Buttermilk Biscuits with Mushroom Gravy
Source
From the Dot's Diner recipe published in Bon Appetit (Oct 2000) via Stir: My Broken Brain and the Meals That Brought Me Home by Jessica Fechtor
Ingredients
For the biscuits
3 cups (375 grams) all-purpose flour
2 tablespoons granulated sugar
4 teaspoons baking powder
1 teaspoon baking soda
1 teaspoon fine sea salt
3/4 cup (1 1/2 sticks; 170 grams) cold unsalted butter, cut into 1/2-inch cubes
1 cup cold buttermilk
Directions
1. Preheat oven to 425 degrees and line a baking sheet with parchment paper.
2. Whisk together the dry ingredients in a large mixing bowl. Add the cubes of butter into the bowl and rub them into the dry ingredients using your fingertips until mixture resembles course meal.
3. Stir in buttermilk until the mixture forms a moist dough, but make sure not to over mix the dough.

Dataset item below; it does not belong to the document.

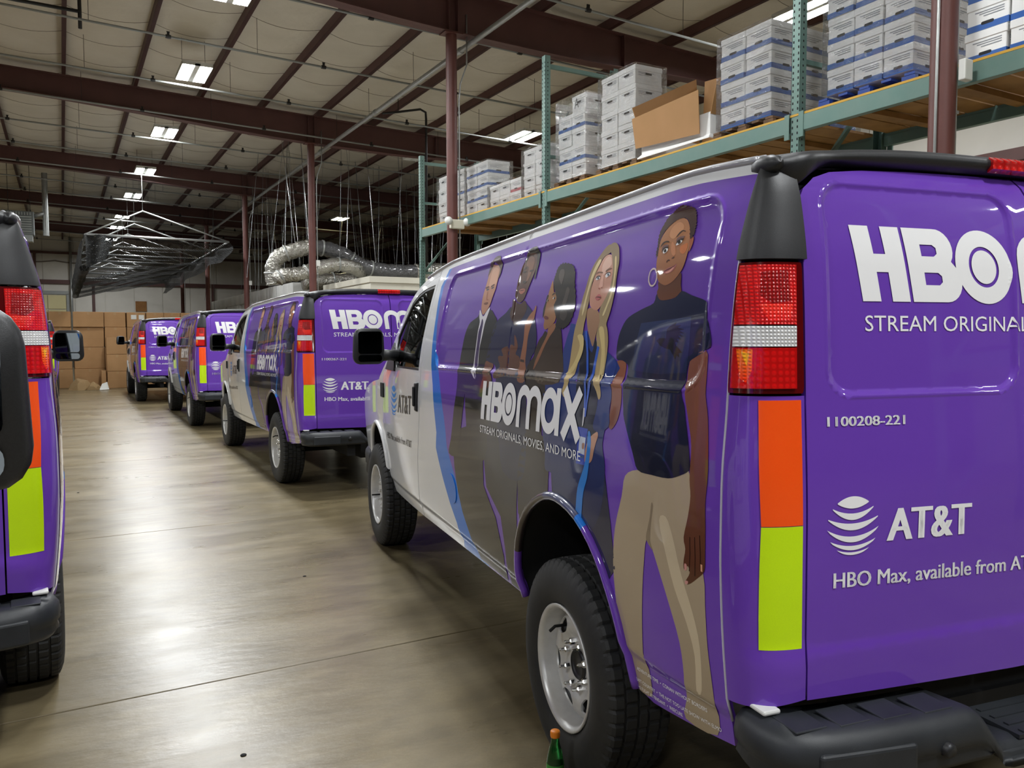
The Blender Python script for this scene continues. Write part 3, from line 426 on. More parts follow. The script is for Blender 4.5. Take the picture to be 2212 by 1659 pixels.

4. Pack a 1/4 cup measuring cup with dough and drop onto the prepared baking sheet, spacing 2 inches apart. Bake until the tops are golden brown, about 15 minutes. Remove from oven and serve warm with mushroom gravy (see recipe below).
Vegetarian Mushroom Gravy
Ingredients
For the gravy
2 tablespoons butter
1 small onion, diced
1 garlic clove, minced
10 ounces mushrooms, thinly sliced
10 ounces cherry tomatoes, cut in half
1 teaspoon Kosher salt
1/2 teaspoon smoked paprika
1 teaspoon oregano
1/2 cup vegetable broth
2 teaspoons corn starch
Directions
1. Melt butter in a saucepan set over medium-high heat. Add onion and garlic and cook for a minute. Add mushrooms and tomatoes and season with salt, smoked paprika, and oregano. Add the vegetable broth and let cook for 5 minutes, until some of the vegetable broth has evaporated.

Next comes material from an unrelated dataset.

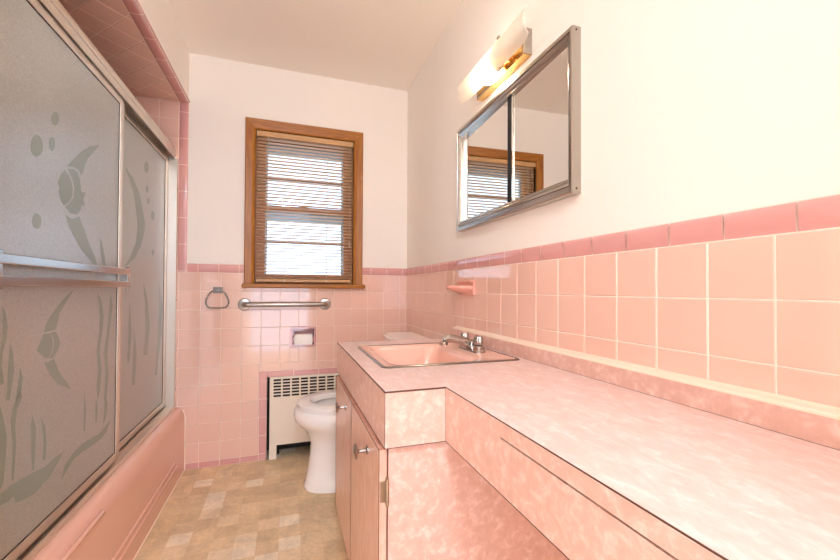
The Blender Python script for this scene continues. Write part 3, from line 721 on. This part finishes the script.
# ------------------------------------------------------------------ vanity cabinet
CX = .7772
CT = .807; AB = .680      # counter top, apron bottom
def vanity():
    v = thing('vanity_cabinet', 'pink laminate vanity cabinet with two doors under the sink', 'cabinet', (.5, 1.2, 0))
    T = AB-.0006
    bm = NB(); box(bm, .2235, CX, .830, .848, .125, T); box(bm, .2235, CX, 1.597, 1.612, .125, T); box(bm, .262, CX, .830, 1.612, 0, .125)
    box(bm, .7655, CX, .848, 1.597, .125, T); box(bm, .2235, .7655, .848, 1.597, .125, .140); box(bm, .2235, .24, .848, 1.597, .655, T); box(bm, .2235, .24, 1.20, 1.24, .140, .655)
    link('body', bm, M['lam'], v)
    bm = NB(); box(bm, .2225, .2245, .8285, .8315, .125, T); link('corner_seam', bm, M['seam'], v)
    for i, (a, b, k) in enumerate(((.836, 1.2195, .960), (1.2225, 1.606, 1.332))):
        bm = NB(); box(bm, .2045, .223, a, b, .128, .667, .0008, 1); d = link('door', bm, M['lamv'], v)
        bm = NB(); e = .0007; x0 = .2045
        for (p0, p1, q0, q1) in ((a-e, b+e, .6655, .6675), (a-e, b+e, .1275, .1295), (a-e, a+.0013, .1275, .6675), (b-.0013, b+e, .1275, .6675)): box(bm, x0-.0004, x0+.0009, p0, p1, q0, q1)
        link('edge_line', bm, M['seam'], d)
        bm = NB(); lathe(bm, (.2045, k, .618), (-1, 0, 0), [(.011, 0), (.011, .003), (.0055, .006), (.005, .022), (.009, .026), (.0185, .029), (.0195, .033), (.016, .036), (0, .037)], 24); link('knob', bm, M['chrome'], d, smooth=40)
        for z in (.572, .215):
            y = a-.001 if i == 0 else b+.001; s = -1 if i == 0 else 1
            bm = NB(); tube(bm, [(.2235, y+s*.0025, z-.030), (.2235, y+s*.0025, z+.030)], .0048, 12); box(bm, .2075, .2235, min(y, y+s*.002), max(y, y+s*.002), z-.024, z+.024, .0005, 1)
            for zz in (-.032, .032): lathe(bm, (.2235, y+s*.0025, z+zz-.002), (0, 0, 1), [(.002, 0), (.004, .001), (.004, .003), (.002, .004)], 10)
            link('hinge', bm, M['nickel'], d)
vanity()

def counter():
    c = thing('countertop', 'pink mottled laminate countertop running from sink to dressing counter', 'countertop', (.5, .8, AB))
    NY, EX = -.368, .357
    bm = NB(); plate(bm, [.2105, .276, EX+.0005, .722, CX], [NY, .8085, 1.054, 1.462, 1.632], {(0, 0), (1, 0), (1, 2), (2, 2)}, lambda a, b, n: (a, b, CT-n), .0035)
    link('top', bm, M['lamt'], c)
    zt = CT-.0035
    bm = NB(); plate(bm, [.214, .276, EX+.004, .722, CX], [NY, .812, 1.054, 1.462, 1.630], {(0, 0), (1, 0), (1, 2), (2, 2)}, lambda a, b, n: (a, b, zt-n), .016); link('core', bm, M['lam'], c)
    bm = NB(); box(bm, .2105, .229, .8085, 1.632, AB, zt); link('sink_apron', bm, M['lam'], c)
    bm = NB(); box(bm, .229, EX+.0005, .8085, .827, AB, zt); link('end_apron', bm, M['lam'], c)
    bm = NB(); box(bm, .229, CX, 1.614, 1.632, AB, zt); link('end_apron', bm, M['lam'], c)
    # apron of the dressing counter, with a wide shallow drawer
    dy0, dy1, dz = -.28, .574, .7785
    bm = NB(); plate(bm, [NY, dy0, dy1, .8085], [AB, dz, zt], {(1, 0)}, lambda a, b, n: (EX+.0005+n, a, b), .0185); link('dressing_apron', bm, M['lam'], c)
    bm = NB(); box(bm, EX+.0005, EX+.019, dy0+.001, dy1-.0004, AB, dz-.0032); dr = link('drawer_front', bm, M['lam'], c)
    bm = NB(); box(bm, EX+.004, EX+.03, dy0-.01, dy1+.004, dz-.012, dz+.006); link('drawer_gap_shade', bm, M['dark'], c)  # dark box behind the slot, its colour standing for shade
    bm = NB(); box(bm, EX+.03, EX+.36, dy0+.02, dy1-.02, AB+.004, dz-.014); link('drawer_box', bm, M['lam'], dr)
    bm = NB(); box(bm, EX+.02, CX, NY, NY+.019, 0, AB); link('added_shade_panel', bm, M['lam'], c)  # panel added out of view to shade the knee space
    # dark edges of the laminate sheets
    e = .0006
    bm = NB(); box(bm, .2105-e, .2118, .8085-e, 1.632+e, zt, CT+.0002); box(bm, .2105-e, EX+.0005, .8085-e, .8098, zt, CT+.0002); box(bm, EX+.0005-e, EX+.0012, NY, .8098, CT-.0018, CT+.0002); box(bm, .2105, CX, 1.6308, 1.632+e, zt, CT+.0002)
    for x, y in ((.2105, .8085), (EX+.0003, .8087)): box(bm, x-.0006, x+.0006, y-.0006, y+.0006, AB, zt)
    box(bm, .2105-e, .2115, .8085-e, 1.632, AB-.0003, AB+.0012); box(bm, .2105-e, EX, .8085-e, .8095, AB-.0003, AB+.0012); box(bm, EX+.0005-e, EX+.0015, NY, .8085, AB-.0003, AB+.0009)
    link('edge_line', bm, M['seam'], c)
    bm = NB(); box(bm, .7575, CX, NY, 1.632, CT, .852); sp = link('backsplash', bm, M['lam'], c)
    bm = NB(); b2 = [(.7572, .8505), (.7572, .8535), (.7605, .857), (.772, .8605), (CX, .864), (CX, .8505)]
    prism(bm, b2, 'y', NY, 1.634); link('caulk_bead', bm, M['caulk'], sp)
    bm = NB(); box(bm, .7568, .758, NY, 1.632, CT-.0002, CT+.0005); link('joint_line', bm, M['seam'], sp)
counter()

def rrect(x0, x1, y0, y1, r, z, n=6):
    out = []
    for cx, cy, a0 in ((x1-r, y1-r, 0), (x0+r, y1-r, PI/2), (x0+r, y0+r, PI), (x1-r, y0+r, 3*PI/2)):
        for k in range(n+1):
            a = a0+PI/2*k/n; out.append(Vector((cx+r*math.cos(a), cy+r*math.sin(a), z)))
    return out
def sink():
    s = thing('sink', 'pink enamel sink with steel rim set into the countertop', 'sink', (.5, 1.26, CT))
    X0, X1, Y0, Y1 = .265, .733, 1.043, 1.475
    bm = NB()
    loft(bm, [rrect(X0+.007, X1-.007, Y0+.007, Y1-.007, .022, CT+.0035), rrect(.300, .606, 1.066, 1.452, .05, CT+.0030), rrect(.308, .598, 1.074, 1.444, .05, CT-.001), rrect(.318, .588, 1.084, 1.434, .05, CT-.015), rrect(.345, .57, 1.11, 1.41, .06, CT-.11), rrect(.37, .545, 1.14, 1.38, .07, CT-.125), rrect(.44, .48, 1.24, 1.28, .019, CT-.128)], False, True)
    link('basin', bm, M['sink'], s, smooth=40)
    bm = NB(); loft(bm, [rrect(X0, X1, Y0, Y1, .024, CT), rrect(X0, X1, Y0, Y1, .024, CT+.0025), rrect(X0+.003, X1-.003, Y0+.003, Y1-.003, .022, CT+.0046), rrect(X0+.009, X1-.009, Y0+.009, Y1-.009, .02, CT+.0046), rrect(X0+.011, X1-.011, Y0+.011, Y1-.011, .02, CT+.003)], False, False)
    link('steel_rim', bm, M['dchrome'], s, smooth=30)
    bm = NB(); lathe(bm, (.46, 1.26, CT-.129), (0, 0, 1), [(.024, 0), (.024, .003), (.018, .004), (.016, .002), (0, .002)], 24); link('drain', bm, M['chrome'], s, smooth=30)
sink()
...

2. Put the corn starch in a medium mixing bowl. Spoon in the liquid from the pan and whisk with the corn starch until you have a slurry. Stir the slurry back into the pan with the vegetables and mix to combine. This will create a thick sauce.
3. Taste for seasoning and, if necessary, add a touch more salt. Spoon gravy over biscuits (or serve in a bowl with biscuits on the side).